Scripts that build scenes:
◆ ◆ ◆ ◆
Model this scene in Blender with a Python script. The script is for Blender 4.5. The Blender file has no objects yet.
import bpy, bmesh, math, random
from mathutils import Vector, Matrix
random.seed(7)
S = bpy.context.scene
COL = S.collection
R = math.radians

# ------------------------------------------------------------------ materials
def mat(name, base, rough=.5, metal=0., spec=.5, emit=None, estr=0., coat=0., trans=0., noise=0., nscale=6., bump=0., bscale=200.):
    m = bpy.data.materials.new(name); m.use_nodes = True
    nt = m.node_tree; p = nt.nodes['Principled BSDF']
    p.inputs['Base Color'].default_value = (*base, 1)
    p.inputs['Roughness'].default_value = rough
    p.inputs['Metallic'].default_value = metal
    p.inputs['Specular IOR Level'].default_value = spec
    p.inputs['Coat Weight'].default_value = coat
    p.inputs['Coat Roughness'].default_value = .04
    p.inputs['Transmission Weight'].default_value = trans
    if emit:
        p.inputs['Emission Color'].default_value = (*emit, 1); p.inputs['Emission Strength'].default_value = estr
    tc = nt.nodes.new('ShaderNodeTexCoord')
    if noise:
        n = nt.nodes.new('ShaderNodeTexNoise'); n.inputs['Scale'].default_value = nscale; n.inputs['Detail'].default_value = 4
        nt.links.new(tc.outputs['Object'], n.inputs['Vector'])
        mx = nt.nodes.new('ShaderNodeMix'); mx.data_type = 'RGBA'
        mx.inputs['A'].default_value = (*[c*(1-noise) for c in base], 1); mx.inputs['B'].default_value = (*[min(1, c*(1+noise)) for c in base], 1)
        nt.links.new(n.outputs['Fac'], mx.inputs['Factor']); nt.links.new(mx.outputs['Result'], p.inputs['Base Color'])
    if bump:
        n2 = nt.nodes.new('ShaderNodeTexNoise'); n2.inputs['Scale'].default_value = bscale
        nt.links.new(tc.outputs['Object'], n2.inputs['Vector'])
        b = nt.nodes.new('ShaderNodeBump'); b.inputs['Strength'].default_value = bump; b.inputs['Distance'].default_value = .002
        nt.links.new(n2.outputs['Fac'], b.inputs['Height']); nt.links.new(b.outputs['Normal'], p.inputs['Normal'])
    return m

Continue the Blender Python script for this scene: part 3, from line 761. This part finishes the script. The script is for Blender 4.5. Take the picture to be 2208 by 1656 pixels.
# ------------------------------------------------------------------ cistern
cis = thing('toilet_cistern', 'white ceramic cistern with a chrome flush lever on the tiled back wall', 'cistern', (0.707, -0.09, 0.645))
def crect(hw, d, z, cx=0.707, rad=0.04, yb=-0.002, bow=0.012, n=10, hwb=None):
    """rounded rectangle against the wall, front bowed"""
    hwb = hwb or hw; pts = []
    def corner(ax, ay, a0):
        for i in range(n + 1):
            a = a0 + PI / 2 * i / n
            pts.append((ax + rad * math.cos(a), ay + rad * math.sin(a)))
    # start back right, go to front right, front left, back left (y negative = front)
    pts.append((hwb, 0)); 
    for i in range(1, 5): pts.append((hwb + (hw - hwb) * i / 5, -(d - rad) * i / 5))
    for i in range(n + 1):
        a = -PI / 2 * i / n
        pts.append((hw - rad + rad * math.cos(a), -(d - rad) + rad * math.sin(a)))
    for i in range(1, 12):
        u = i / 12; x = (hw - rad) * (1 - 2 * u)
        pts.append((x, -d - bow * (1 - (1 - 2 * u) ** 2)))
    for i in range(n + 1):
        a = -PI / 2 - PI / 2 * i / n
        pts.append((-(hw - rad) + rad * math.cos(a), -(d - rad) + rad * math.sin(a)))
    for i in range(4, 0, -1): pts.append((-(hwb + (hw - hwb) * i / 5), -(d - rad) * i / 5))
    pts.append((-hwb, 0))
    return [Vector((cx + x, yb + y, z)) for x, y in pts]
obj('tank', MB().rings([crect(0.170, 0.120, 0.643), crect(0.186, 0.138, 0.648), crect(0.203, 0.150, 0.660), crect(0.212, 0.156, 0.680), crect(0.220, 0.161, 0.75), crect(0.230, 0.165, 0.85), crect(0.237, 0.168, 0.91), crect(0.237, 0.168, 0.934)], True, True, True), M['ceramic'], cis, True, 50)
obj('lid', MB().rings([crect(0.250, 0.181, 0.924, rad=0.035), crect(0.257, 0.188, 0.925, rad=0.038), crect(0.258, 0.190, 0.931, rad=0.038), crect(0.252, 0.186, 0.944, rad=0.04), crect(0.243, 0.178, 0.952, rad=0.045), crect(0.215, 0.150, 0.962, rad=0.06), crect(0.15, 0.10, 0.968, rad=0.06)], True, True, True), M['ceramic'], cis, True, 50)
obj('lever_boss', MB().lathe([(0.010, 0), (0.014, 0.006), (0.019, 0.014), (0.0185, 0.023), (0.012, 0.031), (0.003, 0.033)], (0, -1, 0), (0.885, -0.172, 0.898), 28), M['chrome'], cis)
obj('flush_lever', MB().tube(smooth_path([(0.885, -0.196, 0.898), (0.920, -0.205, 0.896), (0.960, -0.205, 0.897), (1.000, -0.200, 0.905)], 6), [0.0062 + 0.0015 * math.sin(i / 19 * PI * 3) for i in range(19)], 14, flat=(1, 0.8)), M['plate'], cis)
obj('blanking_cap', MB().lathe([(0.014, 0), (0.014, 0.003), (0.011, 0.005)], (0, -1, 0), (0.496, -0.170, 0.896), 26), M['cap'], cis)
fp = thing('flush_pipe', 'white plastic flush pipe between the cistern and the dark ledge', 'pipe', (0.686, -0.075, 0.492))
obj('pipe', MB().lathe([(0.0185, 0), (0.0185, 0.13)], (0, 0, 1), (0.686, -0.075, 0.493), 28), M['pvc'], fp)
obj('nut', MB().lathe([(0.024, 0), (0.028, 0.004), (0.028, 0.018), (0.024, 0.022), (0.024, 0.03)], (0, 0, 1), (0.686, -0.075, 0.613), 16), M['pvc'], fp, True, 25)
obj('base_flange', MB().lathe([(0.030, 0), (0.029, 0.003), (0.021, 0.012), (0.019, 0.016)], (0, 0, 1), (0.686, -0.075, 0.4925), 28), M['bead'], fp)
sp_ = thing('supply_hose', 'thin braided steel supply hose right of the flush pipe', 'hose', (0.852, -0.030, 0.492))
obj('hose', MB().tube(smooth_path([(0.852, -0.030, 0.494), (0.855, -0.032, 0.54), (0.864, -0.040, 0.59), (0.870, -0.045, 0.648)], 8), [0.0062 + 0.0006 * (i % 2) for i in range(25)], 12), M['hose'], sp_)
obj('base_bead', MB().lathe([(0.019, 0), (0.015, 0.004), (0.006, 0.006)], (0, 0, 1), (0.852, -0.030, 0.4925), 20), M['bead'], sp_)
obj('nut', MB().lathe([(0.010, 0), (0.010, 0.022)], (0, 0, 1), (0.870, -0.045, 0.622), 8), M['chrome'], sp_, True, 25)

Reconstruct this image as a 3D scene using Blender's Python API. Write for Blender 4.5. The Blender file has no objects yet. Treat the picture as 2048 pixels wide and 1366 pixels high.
◆ ◆ ◆ ◆
Copy, please, exactly the lines that start at the first line of the data and end at the line containing "R = math.radians", both kept and no others.

- Answer to this task:
Model this scene in Blender with a Python script. The script is for Blender 4.5. The Blender file has no objects yet.
import bpy, bmesh, math, random
from mathutils import Vector, Matrix
random.seed(7)
S = bpy.context.scene
COL = S.collection
R = math.radians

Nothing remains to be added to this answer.